-------- DATA SHOWN
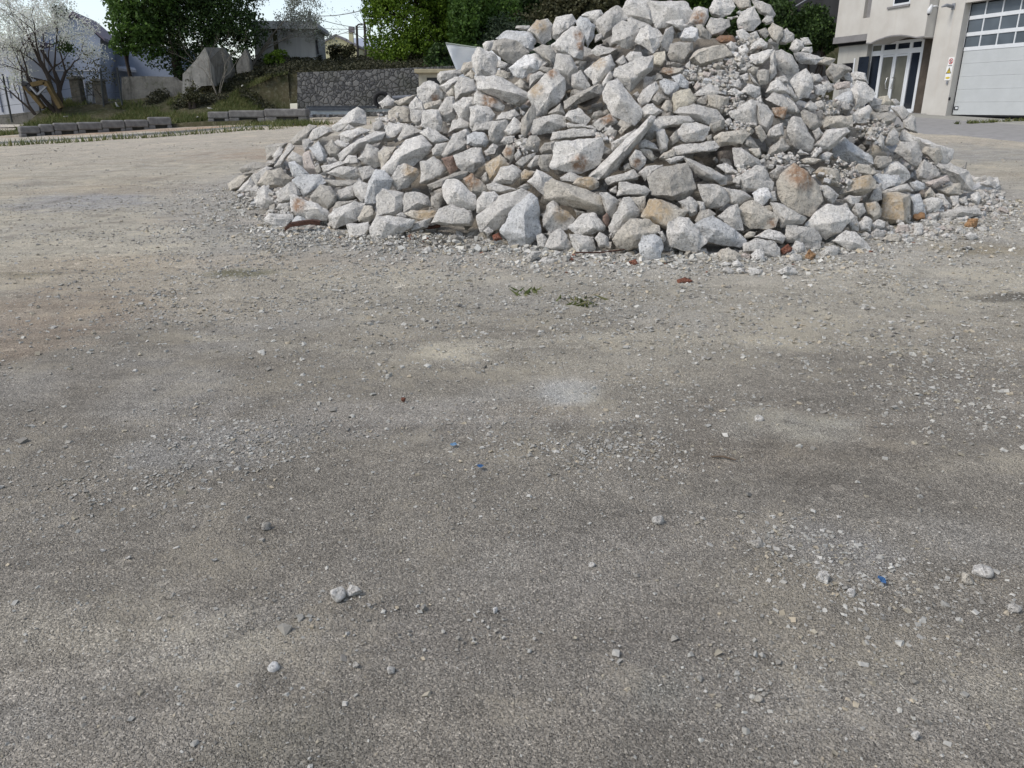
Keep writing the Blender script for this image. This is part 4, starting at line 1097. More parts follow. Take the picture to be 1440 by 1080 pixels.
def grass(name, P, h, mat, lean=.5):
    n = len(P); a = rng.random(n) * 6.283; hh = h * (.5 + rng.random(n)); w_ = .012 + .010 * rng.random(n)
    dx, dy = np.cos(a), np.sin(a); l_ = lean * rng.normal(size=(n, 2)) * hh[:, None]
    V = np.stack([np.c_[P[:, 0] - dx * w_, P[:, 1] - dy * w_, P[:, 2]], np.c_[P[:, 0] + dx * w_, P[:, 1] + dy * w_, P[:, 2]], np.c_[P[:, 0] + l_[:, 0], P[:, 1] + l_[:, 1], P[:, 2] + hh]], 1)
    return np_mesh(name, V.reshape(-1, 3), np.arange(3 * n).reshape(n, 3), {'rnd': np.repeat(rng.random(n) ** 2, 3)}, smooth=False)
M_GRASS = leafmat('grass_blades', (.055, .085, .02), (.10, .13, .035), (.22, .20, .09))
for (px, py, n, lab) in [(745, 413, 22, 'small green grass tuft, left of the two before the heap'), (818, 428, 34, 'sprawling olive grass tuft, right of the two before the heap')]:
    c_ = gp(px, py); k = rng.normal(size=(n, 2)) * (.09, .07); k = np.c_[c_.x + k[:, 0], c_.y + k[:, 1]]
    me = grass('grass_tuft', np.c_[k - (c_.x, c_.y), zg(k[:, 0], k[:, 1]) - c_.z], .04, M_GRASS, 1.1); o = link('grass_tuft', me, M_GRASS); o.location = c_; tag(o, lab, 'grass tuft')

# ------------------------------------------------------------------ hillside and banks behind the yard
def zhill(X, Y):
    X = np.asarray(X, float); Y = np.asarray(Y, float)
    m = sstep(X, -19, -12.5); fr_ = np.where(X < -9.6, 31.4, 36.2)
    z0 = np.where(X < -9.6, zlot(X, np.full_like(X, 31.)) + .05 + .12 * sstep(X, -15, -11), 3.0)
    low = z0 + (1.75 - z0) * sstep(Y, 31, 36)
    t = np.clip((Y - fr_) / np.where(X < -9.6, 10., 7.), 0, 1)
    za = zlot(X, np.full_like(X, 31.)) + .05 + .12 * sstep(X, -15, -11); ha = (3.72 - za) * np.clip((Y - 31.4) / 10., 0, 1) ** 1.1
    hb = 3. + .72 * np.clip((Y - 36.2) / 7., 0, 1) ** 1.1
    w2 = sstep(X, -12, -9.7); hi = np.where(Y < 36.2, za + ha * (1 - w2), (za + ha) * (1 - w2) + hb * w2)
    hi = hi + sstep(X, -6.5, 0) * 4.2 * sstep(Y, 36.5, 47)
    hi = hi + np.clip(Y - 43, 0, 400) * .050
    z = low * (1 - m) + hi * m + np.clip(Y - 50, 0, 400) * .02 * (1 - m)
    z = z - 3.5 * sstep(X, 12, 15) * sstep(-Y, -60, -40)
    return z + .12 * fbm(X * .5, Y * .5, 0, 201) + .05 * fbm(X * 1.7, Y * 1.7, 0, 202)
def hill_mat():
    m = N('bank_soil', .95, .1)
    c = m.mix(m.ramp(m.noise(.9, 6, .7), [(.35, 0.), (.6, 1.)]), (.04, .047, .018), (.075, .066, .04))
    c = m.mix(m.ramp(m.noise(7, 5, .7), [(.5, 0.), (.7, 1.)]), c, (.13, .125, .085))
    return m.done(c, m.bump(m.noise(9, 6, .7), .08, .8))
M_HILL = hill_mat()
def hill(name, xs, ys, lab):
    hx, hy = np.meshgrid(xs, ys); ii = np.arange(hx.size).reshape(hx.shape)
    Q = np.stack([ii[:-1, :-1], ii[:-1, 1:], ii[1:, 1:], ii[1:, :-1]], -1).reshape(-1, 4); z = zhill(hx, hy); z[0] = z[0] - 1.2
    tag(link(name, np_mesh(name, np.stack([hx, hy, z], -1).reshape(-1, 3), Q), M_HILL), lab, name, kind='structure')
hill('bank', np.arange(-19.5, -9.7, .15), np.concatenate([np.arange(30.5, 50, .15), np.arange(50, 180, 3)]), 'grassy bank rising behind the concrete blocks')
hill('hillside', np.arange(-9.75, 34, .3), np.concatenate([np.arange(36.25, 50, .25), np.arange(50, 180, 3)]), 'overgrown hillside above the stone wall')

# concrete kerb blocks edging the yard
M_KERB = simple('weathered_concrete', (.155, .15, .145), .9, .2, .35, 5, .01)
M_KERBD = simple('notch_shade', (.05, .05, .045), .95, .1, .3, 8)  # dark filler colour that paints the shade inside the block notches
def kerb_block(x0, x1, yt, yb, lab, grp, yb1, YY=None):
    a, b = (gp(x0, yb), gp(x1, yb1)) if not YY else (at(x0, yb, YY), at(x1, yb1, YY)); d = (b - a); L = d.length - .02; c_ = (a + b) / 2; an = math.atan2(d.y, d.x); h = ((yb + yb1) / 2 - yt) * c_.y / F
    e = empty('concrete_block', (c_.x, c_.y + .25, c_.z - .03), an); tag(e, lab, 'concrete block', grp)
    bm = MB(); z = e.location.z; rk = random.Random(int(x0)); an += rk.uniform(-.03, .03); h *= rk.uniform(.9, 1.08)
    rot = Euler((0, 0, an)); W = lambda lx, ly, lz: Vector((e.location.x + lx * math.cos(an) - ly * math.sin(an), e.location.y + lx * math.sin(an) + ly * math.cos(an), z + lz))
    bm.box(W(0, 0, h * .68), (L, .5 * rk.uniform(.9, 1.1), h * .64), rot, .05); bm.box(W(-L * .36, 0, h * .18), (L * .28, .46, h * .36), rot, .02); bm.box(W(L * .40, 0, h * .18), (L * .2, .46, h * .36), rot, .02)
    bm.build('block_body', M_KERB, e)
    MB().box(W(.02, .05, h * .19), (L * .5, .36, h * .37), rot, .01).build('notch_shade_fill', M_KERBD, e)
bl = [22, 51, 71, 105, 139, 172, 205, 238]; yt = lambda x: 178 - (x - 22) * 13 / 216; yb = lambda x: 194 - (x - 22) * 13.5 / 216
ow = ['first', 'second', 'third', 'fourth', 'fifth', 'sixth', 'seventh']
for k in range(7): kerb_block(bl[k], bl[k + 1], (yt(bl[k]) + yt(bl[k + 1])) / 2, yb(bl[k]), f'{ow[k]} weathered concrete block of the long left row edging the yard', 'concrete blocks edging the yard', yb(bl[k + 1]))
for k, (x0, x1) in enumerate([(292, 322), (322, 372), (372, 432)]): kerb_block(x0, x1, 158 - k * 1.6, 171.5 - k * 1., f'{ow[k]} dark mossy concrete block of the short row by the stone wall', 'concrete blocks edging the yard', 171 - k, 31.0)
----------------
-------- DATA SHOWN
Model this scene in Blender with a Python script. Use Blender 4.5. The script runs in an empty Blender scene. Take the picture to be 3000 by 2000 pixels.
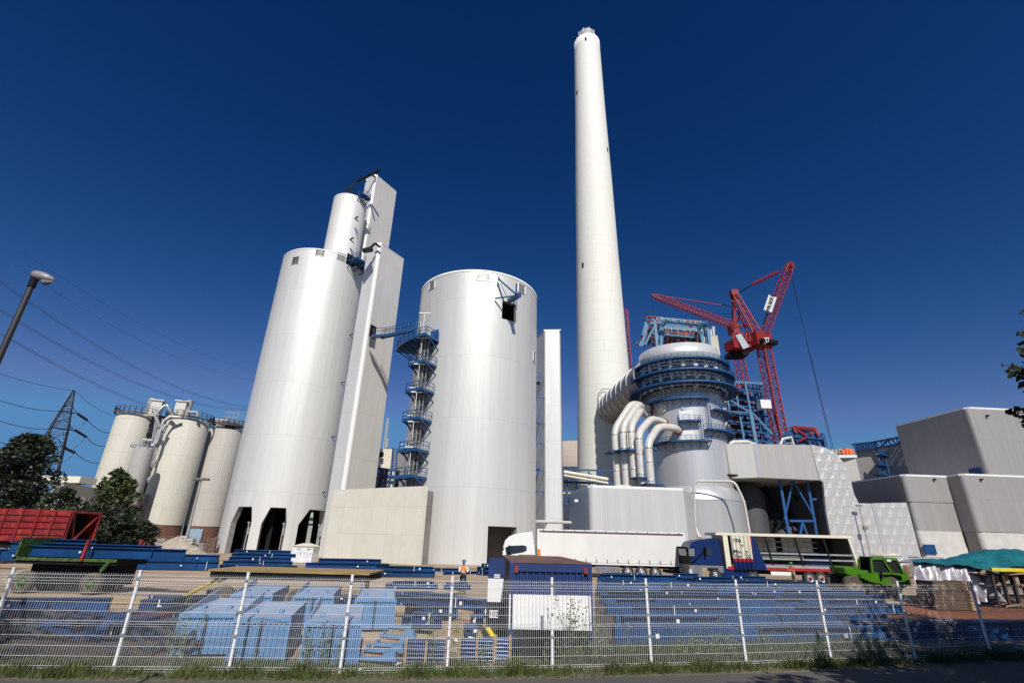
----------------
▶ **WHAT THE TASK ASKS**
Repeat word for word the stretch of lines from the one with "Keep writing the" down to the one with "me = grass('grass_tuft', np.c_[k", both included.

▶ **COMPLETE ANSWER**
Keep writing the Blender script for this image. This is part 4, starting at line 1097. More parts follow. Take the picture to be 1440 by 1080 pixels.
def grass(name, P, h, mat, lean=.5):
    n = len(P); a = rng.random(n) * 6.283; hh = h * (.5 + rng.random(n)); w_ = .012 + .010 * rng.random(n)
    dx, dy = np.cos(a), np.sin(a); l_ = lean * rng.normal(size=(n, 2)) * hh[:, None]
    V = np.stack([np.c_[P[:, 0] - dx * w_, P[:, 1] - dy * w_, P[:, 2]], np.c_[P[:, 0] + dx * w_, P[:, 1] + dy * w_, P[:, 2]], np.c_[P[:, 0] + l_[:, 0], P[:, 1] + l_[:, 1], P[:, 2] + hh]], 1)
    return np_mesh(name, V.reshape(-1, 3), np.arange(3 * n).reshape(n, 3), {'rnd': np.repeat(rng.random(n) ** 2, 3)}, smooth=False)
M_GRASS = leafmat('grass_blades', (.055, .085, .02), (.10, .13, .035), (.22, .20, .09))
for (px, py, n, lab) in [(745, 413, 22, 'small green grass tuft, left of the two before the heap'), (818, 428, 34, 'sprawling olive grass tuft, right of the two before the heap')]:
    c_ = gp(px, py); k = rng.normal(size=(n, 2)) * (.09, .07); k = np.c_[c_.x + k[:, 0], c_.y + k[:, 1]]
    me = grass('grass_tuft', np.c_[k - (c_.x, c_.y), zg(k[:, 0], k[:, 1]) - c_.z], .04, M_GRASS, 1.1); o = link('grass_tuft', me, M_GRASS); o.location = c_; tag(o, lab, 'grass tuft')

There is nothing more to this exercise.